= Entries with scene source code =
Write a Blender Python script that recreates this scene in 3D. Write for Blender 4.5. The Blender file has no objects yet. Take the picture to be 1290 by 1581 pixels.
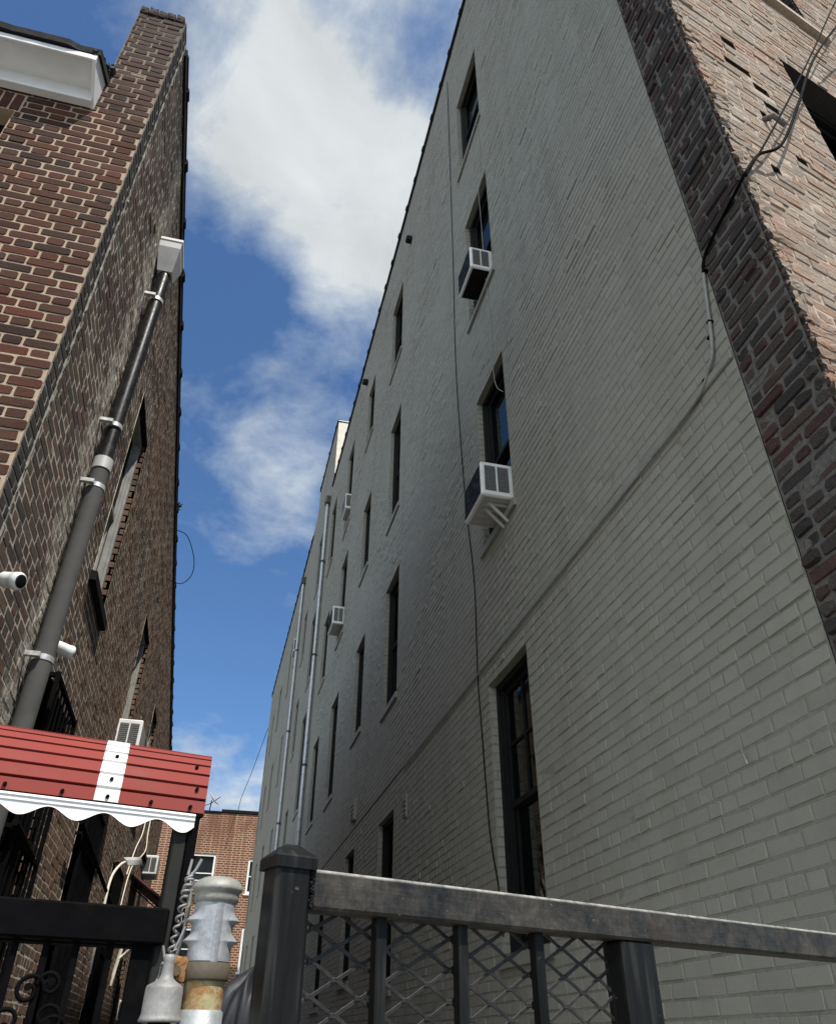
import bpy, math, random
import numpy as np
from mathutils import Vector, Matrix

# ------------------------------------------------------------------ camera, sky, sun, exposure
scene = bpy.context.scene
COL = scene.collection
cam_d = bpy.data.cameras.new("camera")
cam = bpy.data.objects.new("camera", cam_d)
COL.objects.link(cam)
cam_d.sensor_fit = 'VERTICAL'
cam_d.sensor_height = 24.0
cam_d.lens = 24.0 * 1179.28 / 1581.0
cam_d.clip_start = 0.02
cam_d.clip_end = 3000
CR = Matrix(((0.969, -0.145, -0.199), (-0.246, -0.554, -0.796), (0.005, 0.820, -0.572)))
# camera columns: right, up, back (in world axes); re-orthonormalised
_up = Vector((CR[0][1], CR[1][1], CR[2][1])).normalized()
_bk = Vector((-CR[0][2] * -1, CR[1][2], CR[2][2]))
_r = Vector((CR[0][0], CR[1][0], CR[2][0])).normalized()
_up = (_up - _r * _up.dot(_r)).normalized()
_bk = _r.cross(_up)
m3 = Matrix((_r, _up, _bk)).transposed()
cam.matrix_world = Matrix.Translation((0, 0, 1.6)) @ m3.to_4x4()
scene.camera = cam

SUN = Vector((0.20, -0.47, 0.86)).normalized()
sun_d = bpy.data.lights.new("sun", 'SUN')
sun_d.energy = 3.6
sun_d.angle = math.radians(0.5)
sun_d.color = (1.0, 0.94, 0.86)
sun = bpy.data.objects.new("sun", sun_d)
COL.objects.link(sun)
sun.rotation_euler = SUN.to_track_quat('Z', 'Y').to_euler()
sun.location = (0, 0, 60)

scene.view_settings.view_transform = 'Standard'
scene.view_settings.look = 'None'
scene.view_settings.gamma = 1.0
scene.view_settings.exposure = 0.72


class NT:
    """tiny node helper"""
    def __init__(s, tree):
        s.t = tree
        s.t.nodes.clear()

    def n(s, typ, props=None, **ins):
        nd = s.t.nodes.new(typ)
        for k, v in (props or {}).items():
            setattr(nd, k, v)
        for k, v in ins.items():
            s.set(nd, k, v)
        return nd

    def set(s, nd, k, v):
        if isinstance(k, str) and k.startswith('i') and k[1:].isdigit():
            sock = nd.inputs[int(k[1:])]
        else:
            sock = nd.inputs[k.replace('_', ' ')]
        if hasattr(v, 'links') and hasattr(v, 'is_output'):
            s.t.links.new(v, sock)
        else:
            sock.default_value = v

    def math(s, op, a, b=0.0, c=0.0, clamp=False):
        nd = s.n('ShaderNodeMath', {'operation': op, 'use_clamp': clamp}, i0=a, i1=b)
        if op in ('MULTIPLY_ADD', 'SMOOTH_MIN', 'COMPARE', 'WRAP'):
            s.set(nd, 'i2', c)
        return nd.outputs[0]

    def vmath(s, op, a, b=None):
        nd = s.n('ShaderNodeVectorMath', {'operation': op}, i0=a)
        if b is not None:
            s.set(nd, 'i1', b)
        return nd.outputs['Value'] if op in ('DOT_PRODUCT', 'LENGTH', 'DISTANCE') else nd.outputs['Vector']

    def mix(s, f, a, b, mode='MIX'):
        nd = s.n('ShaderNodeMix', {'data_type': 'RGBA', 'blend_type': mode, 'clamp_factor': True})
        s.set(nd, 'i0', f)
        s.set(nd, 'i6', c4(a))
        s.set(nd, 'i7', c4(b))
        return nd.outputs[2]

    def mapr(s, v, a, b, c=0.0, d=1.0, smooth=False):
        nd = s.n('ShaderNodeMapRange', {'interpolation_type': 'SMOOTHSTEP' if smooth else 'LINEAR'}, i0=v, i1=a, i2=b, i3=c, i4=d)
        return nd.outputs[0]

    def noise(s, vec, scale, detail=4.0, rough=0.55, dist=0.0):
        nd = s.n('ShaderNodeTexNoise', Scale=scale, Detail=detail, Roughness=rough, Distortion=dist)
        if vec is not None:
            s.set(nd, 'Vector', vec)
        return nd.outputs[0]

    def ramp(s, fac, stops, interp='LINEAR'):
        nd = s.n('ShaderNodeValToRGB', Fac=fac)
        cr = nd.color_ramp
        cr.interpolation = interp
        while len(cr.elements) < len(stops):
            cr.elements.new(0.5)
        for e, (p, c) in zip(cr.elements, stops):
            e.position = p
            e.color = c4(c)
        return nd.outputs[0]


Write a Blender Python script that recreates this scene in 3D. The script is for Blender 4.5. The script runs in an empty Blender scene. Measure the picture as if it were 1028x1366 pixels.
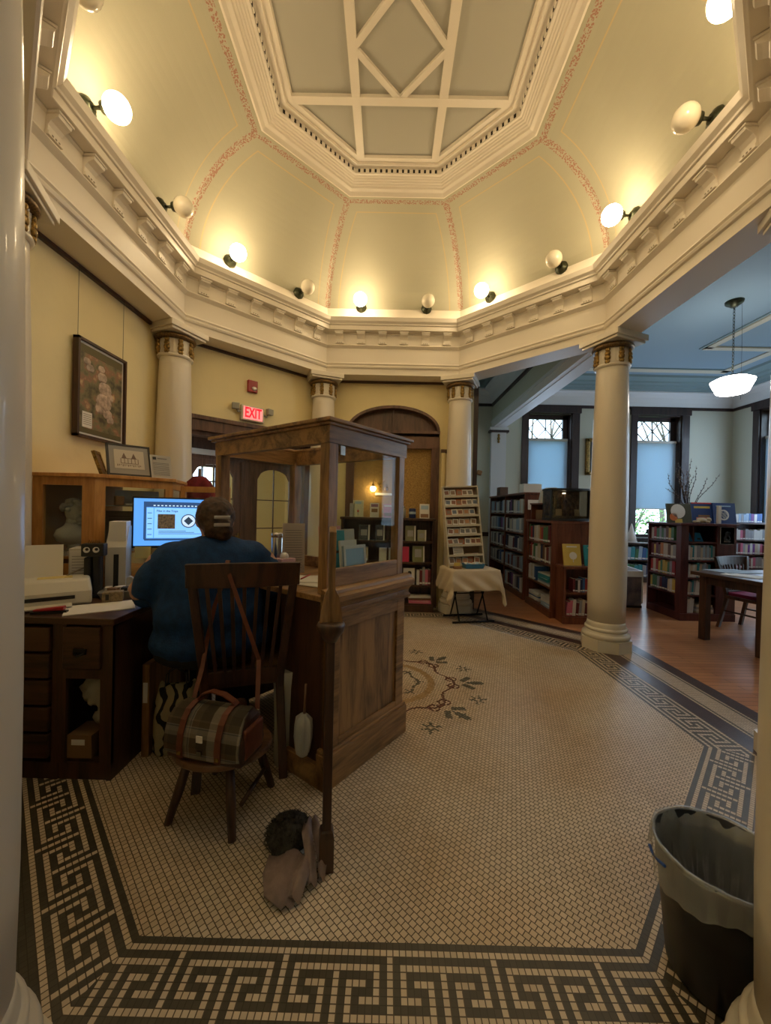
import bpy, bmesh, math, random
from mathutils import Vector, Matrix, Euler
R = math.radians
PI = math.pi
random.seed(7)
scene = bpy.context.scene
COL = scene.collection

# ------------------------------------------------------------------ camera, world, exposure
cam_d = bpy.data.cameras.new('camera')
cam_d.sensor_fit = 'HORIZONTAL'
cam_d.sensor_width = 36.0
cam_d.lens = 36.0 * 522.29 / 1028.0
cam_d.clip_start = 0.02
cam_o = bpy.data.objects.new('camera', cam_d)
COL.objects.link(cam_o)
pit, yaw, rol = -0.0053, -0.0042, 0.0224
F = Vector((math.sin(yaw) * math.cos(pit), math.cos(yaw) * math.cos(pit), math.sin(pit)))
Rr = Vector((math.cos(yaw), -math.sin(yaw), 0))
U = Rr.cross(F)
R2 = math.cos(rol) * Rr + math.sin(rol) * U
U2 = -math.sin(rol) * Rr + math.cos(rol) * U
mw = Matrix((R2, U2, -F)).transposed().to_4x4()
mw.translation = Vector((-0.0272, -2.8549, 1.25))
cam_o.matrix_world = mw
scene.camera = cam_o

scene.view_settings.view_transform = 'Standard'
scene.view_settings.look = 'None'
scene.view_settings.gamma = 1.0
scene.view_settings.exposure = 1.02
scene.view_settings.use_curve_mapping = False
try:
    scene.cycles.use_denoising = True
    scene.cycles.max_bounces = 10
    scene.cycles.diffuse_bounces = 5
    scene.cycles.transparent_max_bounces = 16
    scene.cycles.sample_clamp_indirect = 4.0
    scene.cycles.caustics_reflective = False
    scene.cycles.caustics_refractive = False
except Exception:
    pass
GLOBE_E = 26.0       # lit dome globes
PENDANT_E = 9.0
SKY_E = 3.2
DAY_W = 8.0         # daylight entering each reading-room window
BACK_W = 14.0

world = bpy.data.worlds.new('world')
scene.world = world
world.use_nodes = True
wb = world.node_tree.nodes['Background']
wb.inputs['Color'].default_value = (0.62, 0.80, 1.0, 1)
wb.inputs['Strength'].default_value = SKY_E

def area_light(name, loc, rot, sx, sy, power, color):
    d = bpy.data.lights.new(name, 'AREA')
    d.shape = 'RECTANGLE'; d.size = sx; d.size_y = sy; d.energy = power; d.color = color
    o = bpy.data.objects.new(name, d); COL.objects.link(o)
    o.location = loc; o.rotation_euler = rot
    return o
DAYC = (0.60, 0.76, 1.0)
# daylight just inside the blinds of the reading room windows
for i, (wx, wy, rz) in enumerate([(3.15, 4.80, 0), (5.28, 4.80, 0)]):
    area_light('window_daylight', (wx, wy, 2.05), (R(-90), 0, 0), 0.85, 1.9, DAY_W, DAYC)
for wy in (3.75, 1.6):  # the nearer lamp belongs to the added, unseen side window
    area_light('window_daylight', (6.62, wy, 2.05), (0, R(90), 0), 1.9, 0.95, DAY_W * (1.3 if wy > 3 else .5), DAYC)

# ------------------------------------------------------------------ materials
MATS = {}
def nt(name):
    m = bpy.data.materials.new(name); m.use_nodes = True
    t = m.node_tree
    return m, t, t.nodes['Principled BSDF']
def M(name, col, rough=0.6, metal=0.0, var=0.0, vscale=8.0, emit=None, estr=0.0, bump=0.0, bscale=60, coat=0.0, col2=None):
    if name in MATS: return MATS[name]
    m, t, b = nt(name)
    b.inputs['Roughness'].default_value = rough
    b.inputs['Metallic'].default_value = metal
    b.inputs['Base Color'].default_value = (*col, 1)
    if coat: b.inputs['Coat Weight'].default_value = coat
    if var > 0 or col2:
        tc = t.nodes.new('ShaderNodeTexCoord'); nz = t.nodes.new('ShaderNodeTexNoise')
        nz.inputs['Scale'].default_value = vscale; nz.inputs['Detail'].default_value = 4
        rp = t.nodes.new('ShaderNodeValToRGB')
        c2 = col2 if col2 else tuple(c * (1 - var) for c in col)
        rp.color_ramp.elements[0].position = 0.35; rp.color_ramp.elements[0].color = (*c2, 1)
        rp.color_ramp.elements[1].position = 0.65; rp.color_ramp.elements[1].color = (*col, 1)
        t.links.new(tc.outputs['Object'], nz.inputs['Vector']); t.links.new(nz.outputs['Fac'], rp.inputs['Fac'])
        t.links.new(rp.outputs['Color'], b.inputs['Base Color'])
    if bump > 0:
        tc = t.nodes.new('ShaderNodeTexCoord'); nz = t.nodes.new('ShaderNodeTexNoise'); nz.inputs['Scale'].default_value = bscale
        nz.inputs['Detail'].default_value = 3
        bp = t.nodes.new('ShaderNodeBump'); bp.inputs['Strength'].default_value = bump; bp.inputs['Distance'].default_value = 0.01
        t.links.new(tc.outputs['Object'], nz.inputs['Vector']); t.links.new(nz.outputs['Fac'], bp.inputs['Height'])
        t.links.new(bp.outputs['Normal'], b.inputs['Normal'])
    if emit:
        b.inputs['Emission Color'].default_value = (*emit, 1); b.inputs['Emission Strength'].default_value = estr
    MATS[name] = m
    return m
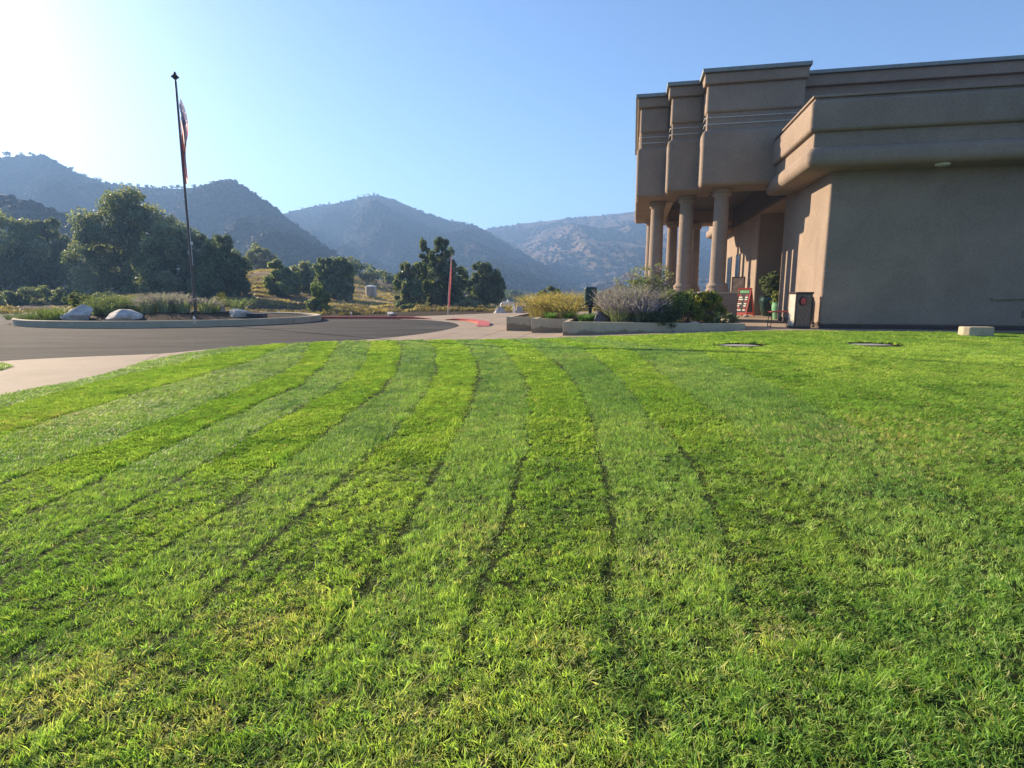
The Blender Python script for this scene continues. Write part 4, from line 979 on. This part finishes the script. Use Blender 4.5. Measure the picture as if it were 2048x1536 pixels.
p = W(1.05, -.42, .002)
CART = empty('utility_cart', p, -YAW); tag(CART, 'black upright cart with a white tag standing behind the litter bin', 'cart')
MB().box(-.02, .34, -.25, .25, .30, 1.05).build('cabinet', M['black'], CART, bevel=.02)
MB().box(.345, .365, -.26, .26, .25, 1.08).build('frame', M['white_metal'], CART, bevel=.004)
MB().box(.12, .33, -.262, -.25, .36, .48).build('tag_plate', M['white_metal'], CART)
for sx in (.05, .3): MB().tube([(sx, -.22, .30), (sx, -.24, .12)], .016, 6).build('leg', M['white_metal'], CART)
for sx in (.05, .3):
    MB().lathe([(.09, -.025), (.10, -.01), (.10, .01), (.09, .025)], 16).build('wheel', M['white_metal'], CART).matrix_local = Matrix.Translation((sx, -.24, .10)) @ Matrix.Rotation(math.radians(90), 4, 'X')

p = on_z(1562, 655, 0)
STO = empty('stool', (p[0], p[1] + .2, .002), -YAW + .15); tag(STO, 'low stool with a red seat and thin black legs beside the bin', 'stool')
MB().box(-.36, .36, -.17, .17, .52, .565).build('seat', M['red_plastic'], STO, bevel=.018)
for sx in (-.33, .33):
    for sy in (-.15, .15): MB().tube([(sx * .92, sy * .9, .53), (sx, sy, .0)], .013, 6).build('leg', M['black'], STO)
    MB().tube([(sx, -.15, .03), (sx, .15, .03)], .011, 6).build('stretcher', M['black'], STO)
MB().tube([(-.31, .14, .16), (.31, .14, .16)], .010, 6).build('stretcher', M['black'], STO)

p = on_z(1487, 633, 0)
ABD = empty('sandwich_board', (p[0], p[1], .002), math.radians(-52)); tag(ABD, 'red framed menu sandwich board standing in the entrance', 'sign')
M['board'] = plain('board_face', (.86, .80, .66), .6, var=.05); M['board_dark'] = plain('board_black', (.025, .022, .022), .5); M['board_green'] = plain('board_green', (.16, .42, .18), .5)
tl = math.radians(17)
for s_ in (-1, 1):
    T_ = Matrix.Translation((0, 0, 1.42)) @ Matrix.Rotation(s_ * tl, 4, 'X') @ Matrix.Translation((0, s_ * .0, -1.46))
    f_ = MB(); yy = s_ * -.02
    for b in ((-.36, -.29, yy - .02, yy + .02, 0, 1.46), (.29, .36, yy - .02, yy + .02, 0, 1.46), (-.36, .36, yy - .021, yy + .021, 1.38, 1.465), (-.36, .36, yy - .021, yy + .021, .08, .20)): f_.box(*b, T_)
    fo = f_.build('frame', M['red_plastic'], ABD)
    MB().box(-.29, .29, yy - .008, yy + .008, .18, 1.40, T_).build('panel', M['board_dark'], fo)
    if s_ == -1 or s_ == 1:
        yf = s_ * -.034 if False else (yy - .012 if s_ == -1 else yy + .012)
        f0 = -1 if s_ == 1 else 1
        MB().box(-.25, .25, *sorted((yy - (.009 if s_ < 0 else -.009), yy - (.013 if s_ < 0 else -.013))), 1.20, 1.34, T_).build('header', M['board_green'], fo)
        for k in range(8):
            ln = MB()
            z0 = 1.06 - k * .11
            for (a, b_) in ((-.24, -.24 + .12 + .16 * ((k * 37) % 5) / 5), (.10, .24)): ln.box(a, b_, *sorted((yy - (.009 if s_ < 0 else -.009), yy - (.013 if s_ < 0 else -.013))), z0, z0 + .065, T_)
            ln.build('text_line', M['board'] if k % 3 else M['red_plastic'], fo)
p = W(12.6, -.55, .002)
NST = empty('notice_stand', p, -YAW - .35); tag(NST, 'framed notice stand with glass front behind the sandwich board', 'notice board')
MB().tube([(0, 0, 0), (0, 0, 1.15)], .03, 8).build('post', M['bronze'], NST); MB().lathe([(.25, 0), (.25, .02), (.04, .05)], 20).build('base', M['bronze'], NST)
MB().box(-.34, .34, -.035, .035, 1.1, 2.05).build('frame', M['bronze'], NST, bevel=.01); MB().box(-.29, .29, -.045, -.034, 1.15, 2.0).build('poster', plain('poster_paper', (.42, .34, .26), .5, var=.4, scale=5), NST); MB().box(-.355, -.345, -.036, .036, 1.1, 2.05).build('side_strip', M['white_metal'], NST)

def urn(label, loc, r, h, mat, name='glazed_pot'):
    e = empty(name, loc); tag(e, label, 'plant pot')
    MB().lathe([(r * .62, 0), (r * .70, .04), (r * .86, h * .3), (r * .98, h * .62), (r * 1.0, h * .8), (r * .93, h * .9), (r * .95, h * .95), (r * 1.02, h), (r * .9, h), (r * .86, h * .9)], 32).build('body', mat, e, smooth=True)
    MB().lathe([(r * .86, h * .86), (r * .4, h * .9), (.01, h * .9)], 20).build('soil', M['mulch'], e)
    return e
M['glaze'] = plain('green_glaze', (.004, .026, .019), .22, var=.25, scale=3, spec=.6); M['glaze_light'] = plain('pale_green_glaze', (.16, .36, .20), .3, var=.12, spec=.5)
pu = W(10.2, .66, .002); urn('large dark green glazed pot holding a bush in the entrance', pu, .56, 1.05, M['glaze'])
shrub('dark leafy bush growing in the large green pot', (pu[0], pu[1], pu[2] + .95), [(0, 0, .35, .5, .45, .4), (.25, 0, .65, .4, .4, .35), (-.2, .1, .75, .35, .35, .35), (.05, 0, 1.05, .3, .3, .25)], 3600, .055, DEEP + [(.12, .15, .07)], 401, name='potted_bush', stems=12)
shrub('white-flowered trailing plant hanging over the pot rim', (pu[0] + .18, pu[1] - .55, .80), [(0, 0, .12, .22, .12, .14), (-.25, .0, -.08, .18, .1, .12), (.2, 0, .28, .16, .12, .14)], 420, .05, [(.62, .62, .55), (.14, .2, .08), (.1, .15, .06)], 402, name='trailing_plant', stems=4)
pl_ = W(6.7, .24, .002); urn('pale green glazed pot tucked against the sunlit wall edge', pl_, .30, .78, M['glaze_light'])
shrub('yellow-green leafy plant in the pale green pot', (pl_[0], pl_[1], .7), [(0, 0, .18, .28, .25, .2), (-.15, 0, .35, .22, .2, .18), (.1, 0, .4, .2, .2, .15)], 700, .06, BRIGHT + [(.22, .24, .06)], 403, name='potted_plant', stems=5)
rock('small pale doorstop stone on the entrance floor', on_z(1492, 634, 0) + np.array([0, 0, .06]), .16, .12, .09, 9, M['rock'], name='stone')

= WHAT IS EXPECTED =
Nothing but the lines from the one with "The Blender Python" through the one with "Matrix.Rotation(math.radians(90), 4, 'X')" should be repeated, and each exactly.

= FULL RESPONSE =
The Blender Python script for this scene continues. Write part 4, from line 979 on. This part finishes the script. Use Blender 4.5. Measure the picture as if it were 2048x1536 pixels.
p = W(1.05, -.42, .002)
CART = empty('utility_cart', p, -YAW); tag(CART, 'black upright cart with a white tag standing behind the litter bin', 'cart')
MB().box(-.02, .34, -.25, .25, .30, 1.05).build('cabinet', M['black'], CART, bevel=.02)
MB().box(.345, .365, -.26, .26, .25, 1.08).build('frame', M['white_metal'], CART, bevel=.004)
MB().box(.12, .33, -.262, -.25, .36, .48).build('tag_plate', M['white_metal'], CART)
for sx in (.05, .3): MB().tube([(sx, -.22, .30), (sx, -.24, .12)], .016, 6).build('leg', M['white_metal'], CART)
for sx in (.05, .3):
    MB().lathe([(.09, -.025), (.10, -.01), (.10, .01), (.09, .025)], 16).build('wheel', M['white_metal'], CART).matrix_local = Matrix.Translation((sx, -.24, .10)) @ Matrix.Rotation(math.radians(90), 4, 'X')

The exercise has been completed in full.